Entre los siglos XII y XIII, se comienzan a ordenar como convenía las piedras en las catedrales de Noyon (1140); Senlis y Laon (1153); París (1163); Poitiers (1166); Sens y Lisieux (1170); Soissons (1175); Bourges (1190); Chartres (1194); Rouen (1200); Reims (1211); Auxerre (1215); Le Mans (1217) y Amiens, cuyo laberinto grabado en el crucero aparece en la fotografía. Recorriéndole un día, me pregunté de nuevo: ¿Qué sucedió? ¿Quién era el mecenas de tamaño proyecto que parecía pretender cubrir de santidad media Europa?
En una época donde la población no era abundante y donde, a pesar de las mejoras económicas y el tímido resurgir de las ciudades, el comer era aún necesidad y no vicio, ¿de dónde salieron tantos artesanos cualificados?
Se ha calculado que entre 1150 y 1350, sólo en Francia, debieron extraerse de sus canteras millones de toneladas de piedra para todos estos proyectos religiosos; es decir, que hicieron falta más piedras de las que se necesitaron en Egipto para construir las pirámides.
Y como creemos que no puede ser un mero accidente histórico que la multiplicación de ojivas, arbotantes y otras audacias matemáticas y arquitectónicas coincida con la salida a escena de nuestros caballeros templarios, planteé en mi libro “Los templarios y la palabra perdida” una teoría según la cual esta fiebre constructora y el propio arte gótico forma parte de las misiones ocultas del Temple.
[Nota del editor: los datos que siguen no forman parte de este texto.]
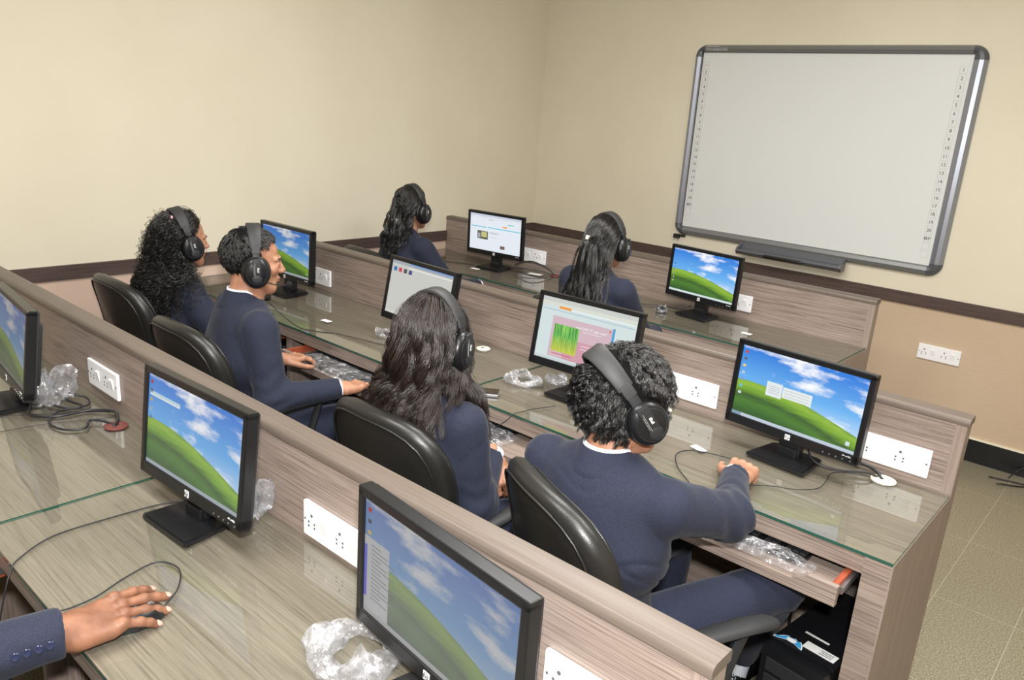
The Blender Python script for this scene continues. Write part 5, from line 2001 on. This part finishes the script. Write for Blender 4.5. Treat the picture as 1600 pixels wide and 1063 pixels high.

Según yo lo veo, lo que se pretendió fue democratizar el Secreto. ¿Qué Secreto? Sería largo de resumir en unos renglones cuando a ello he dedicado libros. A ellos remito al interesado.
Nace pues el arte gótico.
¿Es un arte nuevo o es herencia o perfección de los que antes hubo? En mi opinión, estamos ante algo nuevo. Una arquitectura con impulso ascensional, que obliga de inmediato, al entrar en una catedral, a alzar la mirada y erguir la columna por donde transita la serpiente Kundalini. Un arte que propone retos en sus arbotantes, arcos apuntados y bóvedas de arista, y que nos reta con enigmas irresolubles como los de los laberintos que adornan algunas de sus catedrales.